Teori kovergensi ini memandang bahwa pada dasarnya setiap manusia memiliki bakat dan pembawaan masing-masing namun bakat dan kemampuan ini tidak akan berkembang tanpa di pengaruhi oleh pendidikan yang optimal. Menurut teori ini keberhasilan pendidikan dipengaruhi oleh kualitas in-put dan di lakukan secara bersama. Batapa baiknya in-put tanpa didukung oleh proses yang optimal, maka tidak akan menghasilkan out-put yang berkualitas bagus dan begitu pula sebaliknya.
Konsepsi Islam memandang manusia hampir sama dengan konvergensi dimana manusia memiliki “fithrah” dan potensi. Oleh karena itu Islam sangat menekankan adanya pemahaman yang baik terhadap potensi yang dimiliki peserta didik dan penyelenggaraan pendidikan yang Humanis. Dalam implikasinya dalam sistem pendidikan, baik pada aspek tujuan yang ingin dicapai, kurikulum yang ditawarkan maupun metode yang di terapkan dalam pendidikan.

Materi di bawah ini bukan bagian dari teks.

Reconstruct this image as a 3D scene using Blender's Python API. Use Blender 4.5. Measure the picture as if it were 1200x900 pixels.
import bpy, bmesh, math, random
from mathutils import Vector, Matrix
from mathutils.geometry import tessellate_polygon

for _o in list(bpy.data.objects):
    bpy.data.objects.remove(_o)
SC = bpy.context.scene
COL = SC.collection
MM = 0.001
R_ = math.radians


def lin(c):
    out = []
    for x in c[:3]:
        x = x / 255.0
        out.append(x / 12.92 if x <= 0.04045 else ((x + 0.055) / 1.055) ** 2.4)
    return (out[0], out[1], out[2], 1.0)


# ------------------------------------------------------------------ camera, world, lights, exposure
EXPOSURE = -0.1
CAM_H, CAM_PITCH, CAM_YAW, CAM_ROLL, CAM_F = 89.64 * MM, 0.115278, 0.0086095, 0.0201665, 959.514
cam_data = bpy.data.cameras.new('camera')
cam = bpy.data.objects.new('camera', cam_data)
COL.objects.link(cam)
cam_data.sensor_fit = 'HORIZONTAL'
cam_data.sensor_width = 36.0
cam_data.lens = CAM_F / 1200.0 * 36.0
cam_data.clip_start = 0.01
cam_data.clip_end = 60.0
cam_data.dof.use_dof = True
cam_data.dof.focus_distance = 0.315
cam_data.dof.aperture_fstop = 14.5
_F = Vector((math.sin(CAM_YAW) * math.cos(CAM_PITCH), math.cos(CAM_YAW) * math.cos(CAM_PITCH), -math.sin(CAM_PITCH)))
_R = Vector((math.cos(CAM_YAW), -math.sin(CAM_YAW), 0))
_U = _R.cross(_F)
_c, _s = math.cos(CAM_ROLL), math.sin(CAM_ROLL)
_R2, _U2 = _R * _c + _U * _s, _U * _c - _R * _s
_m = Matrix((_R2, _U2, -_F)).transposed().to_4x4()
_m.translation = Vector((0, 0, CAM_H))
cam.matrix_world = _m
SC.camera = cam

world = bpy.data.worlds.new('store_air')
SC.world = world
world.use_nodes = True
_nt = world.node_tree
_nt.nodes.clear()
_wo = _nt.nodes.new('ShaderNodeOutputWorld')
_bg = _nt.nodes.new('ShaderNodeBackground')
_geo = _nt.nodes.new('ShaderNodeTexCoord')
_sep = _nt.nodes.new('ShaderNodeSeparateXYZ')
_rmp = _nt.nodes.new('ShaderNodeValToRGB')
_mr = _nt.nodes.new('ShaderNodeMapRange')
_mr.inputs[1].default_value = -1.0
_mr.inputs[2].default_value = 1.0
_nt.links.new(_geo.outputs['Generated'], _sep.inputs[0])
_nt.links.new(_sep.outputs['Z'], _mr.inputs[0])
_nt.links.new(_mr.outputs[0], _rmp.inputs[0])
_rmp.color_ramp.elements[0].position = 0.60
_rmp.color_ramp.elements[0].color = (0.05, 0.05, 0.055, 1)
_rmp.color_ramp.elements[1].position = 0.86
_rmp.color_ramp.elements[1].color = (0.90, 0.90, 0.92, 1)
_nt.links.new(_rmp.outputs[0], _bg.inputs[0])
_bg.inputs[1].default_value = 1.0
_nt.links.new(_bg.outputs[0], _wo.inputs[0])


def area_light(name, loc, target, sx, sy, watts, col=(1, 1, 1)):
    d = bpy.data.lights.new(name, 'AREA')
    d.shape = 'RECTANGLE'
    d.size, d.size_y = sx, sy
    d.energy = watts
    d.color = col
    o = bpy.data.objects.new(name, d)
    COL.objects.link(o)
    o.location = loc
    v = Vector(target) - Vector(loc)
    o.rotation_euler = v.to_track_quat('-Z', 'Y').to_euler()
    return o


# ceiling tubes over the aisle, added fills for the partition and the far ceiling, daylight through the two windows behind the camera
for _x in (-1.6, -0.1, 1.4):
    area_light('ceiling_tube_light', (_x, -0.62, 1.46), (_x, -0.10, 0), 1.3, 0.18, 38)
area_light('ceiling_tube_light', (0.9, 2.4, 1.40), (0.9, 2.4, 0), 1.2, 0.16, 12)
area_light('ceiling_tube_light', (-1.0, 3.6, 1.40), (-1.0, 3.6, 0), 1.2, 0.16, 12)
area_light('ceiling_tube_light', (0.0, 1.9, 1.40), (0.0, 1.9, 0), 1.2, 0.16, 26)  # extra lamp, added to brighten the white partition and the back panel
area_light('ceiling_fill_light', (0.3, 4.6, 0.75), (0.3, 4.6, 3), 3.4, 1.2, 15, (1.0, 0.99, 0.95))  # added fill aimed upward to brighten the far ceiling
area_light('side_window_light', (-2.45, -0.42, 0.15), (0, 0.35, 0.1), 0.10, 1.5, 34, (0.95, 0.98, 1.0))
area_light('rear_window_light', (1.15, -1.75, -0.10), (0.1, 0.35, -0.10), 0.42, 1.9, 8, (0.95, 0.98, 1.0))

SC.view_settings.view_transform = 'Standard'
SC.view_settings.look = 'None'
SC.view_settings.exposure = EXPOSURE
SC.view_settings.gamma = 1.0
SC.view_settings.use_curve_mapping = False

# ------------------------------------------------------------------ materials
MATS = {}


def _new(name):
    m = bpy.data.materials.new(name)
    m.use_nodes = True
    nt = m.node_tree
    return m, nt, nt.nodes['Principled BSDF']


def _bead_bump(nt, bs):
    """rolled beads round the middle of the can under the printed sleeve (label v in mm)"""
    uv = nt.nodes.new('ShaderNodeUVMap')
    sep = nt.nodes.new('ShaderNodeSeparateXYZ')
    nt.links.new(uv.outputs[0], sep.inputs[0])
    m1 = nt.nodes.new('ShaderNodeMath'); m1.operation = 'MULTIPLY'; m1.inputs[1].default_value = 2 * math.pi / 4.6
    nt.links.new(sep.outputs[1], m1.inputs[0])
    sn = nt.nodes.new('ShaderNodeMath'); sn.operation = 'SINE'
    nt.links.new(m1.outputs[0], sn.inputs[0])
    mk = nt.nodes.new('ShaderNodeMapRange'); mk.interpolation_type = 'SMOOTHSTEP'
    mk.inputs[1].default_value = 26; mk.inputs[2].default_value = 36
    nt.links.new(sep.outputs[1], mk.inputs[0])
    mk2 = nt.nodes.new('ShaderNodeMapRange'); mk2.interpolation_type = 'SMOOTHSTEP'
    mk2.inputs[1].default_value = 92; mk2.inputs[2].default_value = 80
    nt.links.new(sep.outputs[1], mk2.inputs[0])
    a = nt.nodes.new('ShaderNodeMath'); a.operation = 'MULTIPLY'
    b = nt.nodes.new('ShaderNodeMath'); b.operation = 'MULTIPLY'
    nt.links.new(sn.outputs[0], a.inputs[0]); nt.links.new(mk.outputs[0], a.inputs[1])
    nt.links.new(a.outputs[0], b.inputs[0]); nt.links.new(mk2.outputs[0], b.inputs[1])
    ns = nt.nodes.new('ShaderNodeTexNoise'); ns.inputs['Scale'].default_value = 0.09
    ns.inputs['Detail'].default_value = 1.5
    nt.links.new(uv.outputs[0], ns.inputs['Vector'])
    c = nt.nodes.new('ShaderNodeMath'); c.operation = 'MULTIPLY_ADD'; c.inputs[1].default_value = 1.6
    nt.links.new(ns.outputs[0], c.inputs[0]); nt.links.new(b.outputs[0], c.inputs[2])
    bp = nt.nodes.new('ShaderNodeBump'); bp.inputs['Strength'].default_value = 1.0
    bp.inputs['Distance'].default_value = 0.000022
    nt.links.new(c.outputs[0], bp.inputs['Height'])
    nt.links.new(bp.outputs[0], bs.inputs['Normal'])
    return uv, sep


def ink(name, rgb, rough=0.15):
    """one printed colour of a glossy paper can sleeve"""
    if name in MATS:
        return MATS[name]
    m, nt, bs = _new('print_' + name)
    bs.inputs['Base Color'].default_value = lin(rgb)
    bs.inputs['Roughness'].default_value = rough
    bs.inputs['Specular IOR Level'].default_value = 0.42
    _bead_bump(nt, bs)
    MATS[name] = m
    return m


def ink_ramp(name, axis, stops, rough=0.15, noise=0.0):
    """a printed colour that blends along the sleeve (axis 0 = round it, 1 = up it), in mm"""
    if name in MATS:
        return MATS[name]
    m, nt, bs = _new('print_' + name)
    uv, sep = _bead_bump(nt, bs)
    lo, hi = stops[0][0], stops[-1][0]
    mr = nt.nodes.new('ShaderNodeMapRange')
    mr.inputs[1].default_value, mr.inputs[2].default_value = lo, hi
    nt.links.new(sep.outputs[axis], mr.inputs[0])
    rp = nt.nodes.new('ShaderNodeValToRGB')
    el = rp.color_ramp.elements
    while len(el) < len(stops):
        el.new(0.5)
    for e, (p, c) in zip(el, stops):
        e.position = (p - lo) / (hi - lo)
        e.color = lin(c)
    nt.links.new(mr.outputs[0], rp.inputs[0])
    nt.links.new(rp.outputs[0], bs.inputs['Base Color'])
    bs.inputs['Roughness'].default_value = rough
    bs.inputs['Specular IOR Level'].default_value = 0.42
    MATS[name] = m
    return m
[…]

Tujuan bagi aliran nativisme adalah memberi kesempatan pada peserta didik agar dapat mengembangkan potensi bakat yang di milikinya secara bebas. Sedangkan tujuan pendidikan menurut aliran empirisme adalah membentuk peserta didik agar menjadi manusia yang sempurna sesuai dengan kebutuhan zaman dan kepentingan pelaku pendidikan (lingkungan). Sedangkan pendekatan yang dipakai adalah teknologi pendidikan yang cenderung mengesampingkan perbedaan potensi yang dimiliki oleh peserta didik. Aliran konvergensi mencoba menggabungkan kedua aliran diatas, yaitu pendidikan pada dasarnya bertujuan untuk membina peserta didik untuk memiliki kemampuan tertentu sesuai dengan minat dan bakat yang di milikinya. Sehingga muatan pendidikan yang diberikan lebih beragam dikategorikan materi pokok dan materi pilihan. Pendekatan yang dipakai adalah “pendekatan eklektik” yakni pendekatan yang dikontruksi dari beberapa pendekatan yang kemudian diambil kelebihan dari masing-masing pendekatan.